Your objective
Leaving out every picture, retype the lines below from the top through the one that contains "MB().box((X0, 0.9, 0.0), (X0".

Material provided

^^^^

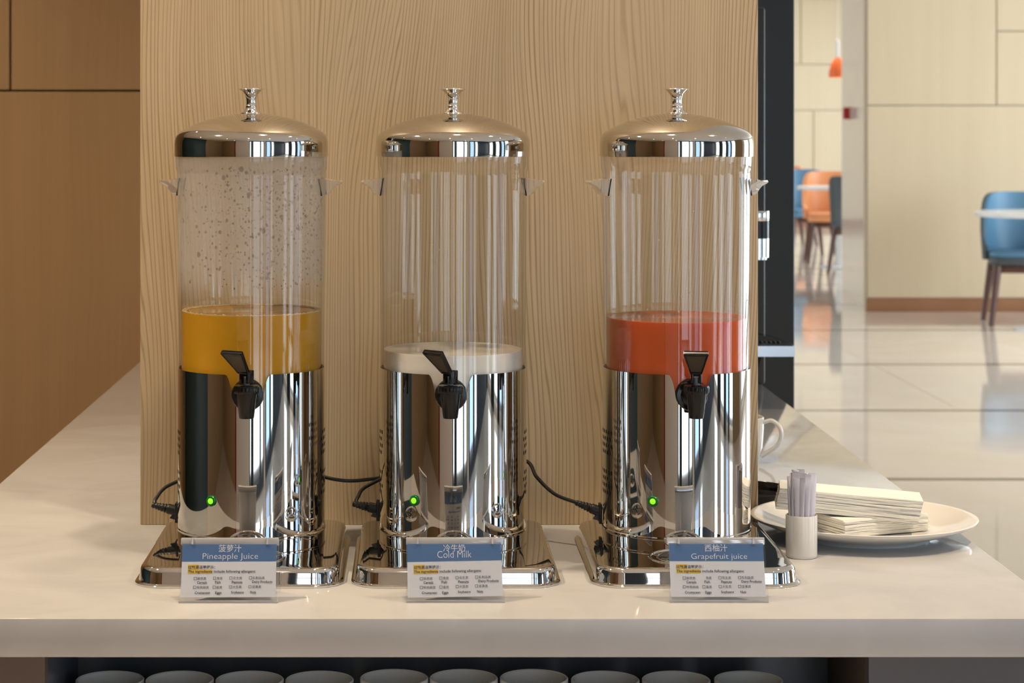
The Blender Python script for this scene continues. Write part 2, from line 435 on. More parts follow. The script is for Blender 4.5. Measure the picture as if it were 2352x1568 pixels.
wl_ = wall_with_windows('wall_left', 'left', 'brown_wood', [])
MB().box((X0, 0.9, 0.0), (X0 + 0.012, 5.3, CEIL)).obj('wall_panel', 'green_paint', wl_, angle=0)

# wood-clad wall behind the counter, facing the camera: carcass with separate panels
def clad(name, y, panels, mat, gmat, lo, hi, th=0.16, t=0.018, gap=0.006, parent_mat=None):
    w = MB().box((lo, y + t, -0.02), (hi, y + t + th, CEIL + 0.02)).obj(name, gmat, kind='structure', angle=0)
    for x0, x1, z0, z1 in panels:
        MB().box((x0 + gap / 2, y, z0 + gap / 2), (x1 - gap / 2, y + t, z1 - gap / 2), 0.0015, seg=1).obj('wood_panel', mat, w)
    return w
YL = 5.6
zg = CAM_Z + (VPY - 208.5) * YL / F_PX
xv = (23.5 - VPX) * YL / F_PX
clad('wall_front', YL, [(-4.5, xv - 1.45, 0, zg), (xv - 1.45, 0.42, 0, zg), (-4.5, xv, zg, CEIL), (xv, 0.42, zg, CEIL)],
     'brown_wood', 'groove', -4.5, 0.42, gap=0.005)
col = thing('column', 'tall matt black column behind the coffee machine', 'column', (0.72, 5.55, 0))
MB().box((-0.30, -0.25, 0.0), (0.9275 - 0.72, 0.30, CEIL - 0.002), 0.004).obj('shaft', 'black_column', col)

# dining room wall with its return, skirting and fire alarm
YD = 15.7
zd = CAM_Z + (VPY - 242) / 318.0; zd2 = CAM_Z + (VPY - 72) / 318.0; xd = (2287 - VPX) / 318.0
wd = clad('wall_dining', YD, [(3.27, 5.9, 0.094, zd), (5.9, 7.0, 0.094, zd), (3.27, xd, zd, CEIL), (xd, 7.0, zd, zd2), (xd, 7.0, zd2, CEIL)],
          'pale_wood', 'pale_groove', 3.272, 7.0, th=0.1, gap=0.008)
MB().add([(3.27, YD, 0), (3.50, 17.8, 0), (7.0, 17.8, 0), (7.0, YD + 0.05, 0), (3.27, YD, CEIL), (3.50, 17.8, CEIL), (7.0, 17.8, CEIL), (7.0, YD + 0.05, CEIL)],
         [(0, 1, 2, 3), (4, 7, 6, 5), (0, 4, 5, 1), (1, 5, 6, 2), (2, 6, 7, 3)]).obj('wall_return', 'return_panel', kind='structure', angle=0)
MB().box((3.265, YD - 0.014, 0.0), (7.0, YD + 0.02, 0.094), 0.003).obj('baseboard_dining', 'skirting_wood', kind='structure')
S_far = F_PX / Y1
zf1 = CAM_Z + (VPY - 148) / S_far; zf2 = CAM_Z + (VPY - 253) / S_far; xf = (1868 - VPX) / S_far
clad('wall_far', Y1 - 0.02, [(-4.5, 5.1, zf1, CEIL), (5.1, 7.0, zf1, CEIL), (-4.5, 4.4, zf2, zf1), (4.4, 7.0, zf2, zf1), (-4.5, xf, 0.1, zf2), (xf, 7.0, 0.1, zf2)],
     'pale_wood', 'pale_groove', -4.5, 7.0, gap=0.012)
MB().box((-4.5, Y1 - 0.05, 0.0), (7.0, Y1 - 0.02, 0.1)).obj('baseboard_far', 'skirting_wood', kind='structure', angle=0)
al = thing('fire_alarm', 'small dark red fire alarm box on the pale wall corner', 'alarm', (3.415, 17.03, CAM_Z + (VPY - 260) / 294))
al.rotation_euler = (0, 0, math.atan2(2.1, 0.23) - R_(90))
MB().box((-0.052, -0.055, -0.045), (-0.008, 0.055, 0.045), 0.004).obj('housing', 'alarm_red', al)
MB().box((-0.008, -0.06, -0.05), (0.012, 0.25, 0.05), 0.003).obj('reflection_plate', 'alarm_reflection', al)  # tan plate put in for the reflection at the red box's side

# ceiling downlights (ring, glowing lens, lamp)
for x, y, w in DOWNLIGHTS:
    t = thing('ceiling_downlight', 'small round recessed downlight in the white ceiling', 'downlight', (x, y, CEIL), group='recessed ceiling downlights')
    MB().lathe([(0.055, -0.006), (0.058, -0.002), (0.058, 0.0), (0.04, 0.0), (0.04, -0.006)], 24, close=True).obj('trim_ring', 'ceiling_paint', t)
    MB().lathe([(0, -0.002), (0.0395, -0.002), (0.0395, 0.0), (0, 0.0)], 24).obj('lens', 'lamp_glow', t)
    d = bpy.data.lights.new('downlight_lamp', 'SPOT'); d.energy = w; d.color = WARM; d.spot_size = R_(100); d.spot_blend = 0.8
    d.shadow_soft_size = 0.06
    o = bpy.data.objects.new('downlight_lamp', d); COL.objects.link(o); o.parent = t; o.location = (0, 0, -0.03)

# ------------------------------------------------------------------ counter
CX0, CX1, CY0, CY1, TH = -0.62, 0.72, 2.37, 5.2, 0.0425
wt = MB().box((CX0, CY0, CT - TH), (CX1, CY1, CT), 0.0016).obj('worktop', 'quartz')
wt.data.materials.append(MAT['quartz_edge'])
for pl in wt.data.polygons:
    if abs(pl.normal.z) < 0.3: pl.material_index = 1
tag(wt, 'glossy white stone worktop carrying the three drink dispensers', 'worktop')
cab = thing('cabinet', 'dark base cabinet with an open mug shelf under the white worktop', 'cabinet', (0, 0, 0))
FY = 2.42; BY = 2.66; SX0, SX1 = -0.41, 0.506; ctz = CT - TH
SHZ = CT - 0.205
MB().box((CX0 + 0.02, FY, 0.0), (SX0, FY + 0.02, ctz)).obj('front_panel', 'cabinet_brown', cab, angle=0)
MB().box((SX1, FY, 0.0), (CX1 - 0.02, FY + 0.02, ctz)).obj('front_panel', 'cabinet_grey', cab, angle=0)
MB().box((SX0 - 0.02, FY + 0.02, SHZ), (SX0, BY, ctz)).obj('side_panel', 'cabinet_navy', cab, angle=0)
MB().box((SX1, FY + 0.02, SHZ), (SX1 + 0.02, BY, ctz)).obj('side_panel', 'cabinet_stone', cab, angle=0, label='rough brown side panel')
MB().box((SX0, FY, SHZ - 0.02), (SX1, BY, SHZ)).obj('shelf', 'cabinet_navy', cab, angle=0)
MB().box((SX0, FY + 0.005, 0.0), (SX1, FY + 0.02, SHZ - 0.02)).obj('front_panel', 'cabinet_grey', cab, angle=0)
MB().box((CX0 + 0.02, BY, 0.0), (CX1 - 0.02, CY1 - 0.05, ctz)).obj('carcass', 'cabinet_navy', cab, angle=0)

PX0, PX1, PY = (322 - VPX) / 1710.0, (1741 - VPX) / 1710.0, 2.924
tag(MB().box((PX0, PY, CT), (PX1, PY + 0.03, 2.75), 0.0008, seg=1).obj('wood_partition', 'ash_wood'),
    'upright light wood grain board standing behind the three dispensers', 'partition')

# ------------------------------------------------------------------ drink dispensers
RC = 0.0925                                  # cup radius
MESH = {}
def shared(key, fn):
    if key not in MESH: MESH[key] = fn()
    return MESH[key]
def base_mesh():
    m = MB(); rings = []
    for ins, z in ((-0.001, 0.0), (-0.0015, 0.002), (0.0, 0.0035), (0.003, 0.004), (0.0035, 0.006), (0.0045, 0.0165), (0.0062, 0.0202), (0.0095, 0.0218), (0.0125, 0.022)):
        rings.append([(x, y, z) for x, y in rounded(0.1215 - ins, 0.1215 - ins, -0.220 + ins, 0.109 - ins, 0.036 - ins, 8)])
    m.loft(rings); return m.mesh('base_plate', 'chrome', 40)
def cup_mesh():
    th = []
    a = -math.pi
    half = 0.032 / RC
    N = 120
    grid = [-math.pi + 2 * math.pi * k / N for k in range(N)]
    grid = [g for g in grid if abs(g) > half + 0.02] + [-half + 2 * half * k / 44 for k in range(45)]
    grid.sort()
    ztop = 0.2325; zc = 0.2125; rn = 0.0205
    def top(g):
        s = abs(g) * RC
        if s >= 0.0285: return ztop
        if s <= rn * 0.97: return zc - math.sqrt(rn * rn - s * s) * 1.0
        t = (s - rn * 0.97) / (0.0285 - rn * 0.97)
        z0 = zc - math.sqrt(rn * rn - (rn * 0.97) ** 2)
        return z0 + (ztop - z0) * (1 - (1 - t) ** 2.0) ** 0.75
    zs = [0.0, 0.004, 0.05, 0.10, 0.15, 0.17, 0.19]
    def shell(r, flip):
        v = []; f = []
        n = len(grid); rows = 12
        for g in grid:
            zt = top(g)
            for k in range(rows):
                z = 0.0215 + (zt - 0.0215) * k / (rows - 1)
                v.append((r * math.sin(g), -r * math.cos(g), z))
        for i in range(n):
            j = (i + 1) % n
            for k in range(rows - 1):
                q = (i * rows + k, j * rows + k, j * rows + k + 1, i * rows + k + 1)
                f.append(tuple(reversed(q)) if flip else q)
        return v, f, n, rows
    v, f, n, rows = shell(RC, False); v2, f2, _, _ = shell(RC - 0.0011, True)
    nrm = [(p[0] / RC, p[1] / RC, 0) for p in v] + [(-p[0] / RC, -p[1] / RC, 0) for p in v2]
    o = len(v); v += v2; f += [tuple(i + o for i in q) for q in f2]
    r0 = len(v)
    for i in range(n):
        a, b = v[i * rows + rows - 1], v[o + i * rows + rows - 1]; v += [a, b]; nrm += [(0, 0, 1)] * 2
    for i in range(n):
        j = (i + 1) % n
        f.append((r0 + 2 * i, r0 + 2 * j, r0 + 2 * j + 1, r0 + 2 * i + 1))
    me = bpy.data.meshes.new('cup'); me.from_pydata(v, [], f); me.update()
    me.polygons.foreach_set('use_smooth', [True] * len(me.polygons))
    me.normals_split_custom_set_from_vertices(nrm)
    me.materials.append(MAT['chrome'])
    return me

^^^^

Written response
The Blender Python script for this scene continues. Write part 2, from line 435 on. More parts follow. The script is for Blender 4.5. Measure the picture as if it were 2352x1568 pixels.
wl_ = wall_with_windows('wall_left', 'left', 'brown_wood', [])
MB().box((X0, 0.9, 0.0), (X0 + 0.012, 5.3, CEIL)).obj('wall_panel', 'green_paint', wl_, angle=0)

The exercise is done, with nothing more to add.